Somber, exquisite ... The novel is, in many ways, an extended meditative vigil ... The wrestling in this novel is with the nature and meaning of penance, atonement ... Activism, abdication, atonement, grace: In this novel no one of these paths is holier than another.
It’s just as extraordinary as the whispers from abroad suggested ... Wood has developed a style that relies on dislocation, juxtaposition and elision to suggest the currents of spiritual turmoil and resolution ... A strange sense of engagement with these pages gives way to sheer gratitude for the chance to be in the presence of such restraint and wisdom.
Poses as a daybook.

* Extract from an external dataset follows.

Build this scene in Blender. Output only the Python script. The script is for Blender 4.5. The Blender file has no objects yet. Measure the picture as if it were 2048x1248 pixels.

And though the chronology eases up, it remains intimate and first-hand ... The mode is concentratedly self-searching: a woman without hope, disaffected with work and the world, has withdrawn to live in a different way and perhaps to find herself. Yet the novel isn’t secluded. The world keeps breaking in ... It’s unsure, or won’t flag up, what it’s about. For Wood, being in charge means going where she doesn’t expect to go, away from the surtext. The novel has a kind of homely mystery.
A quiet beginning, spare in its description and detail, but full of foreboding and feeling ... A more introspective book than Wood’s more recent novels – more stripped back ... Strikingly detailed ... A beautiful and masterful book especially for its ability to dwell within the confusion and complexity of all that it is questioning, and for all of its quiet force.
Everything here – the way mice move, the way two women pass each other a confiding look, the way a hero can love the world but also be brusque and inconsiderate to those around them – it all rings true. It’s the story of a small group of people in a tiny town, but its resonance is global. This is a powerful, generous book.
As the gruesome imagery crowds in, the sense of dread may feel overplayed ... The novel has the rawness of unresolved grief ... Wood has said that she wanted to write about forgiveness, but there is little here by way of comfort. What the novel does instead is to force you to recognise your deepest fears about decay, extinction and suffering. It’s a beautiful, mature work that does not flinch from life.
A novel of austere contemplation and personal devastation, its narrative driven by moral crisis rather than worldly action ... Wood’s prose lacks any sense of stuffiness or stagnation ... This is not a book of answers. Rather, it is a challenge: about how to be in the world, and how to be alone.
Daring because it looks at the obscure and therefore the difficult in the contemporary world. Difficult and obscure, but also something that commonly underpins everything we do.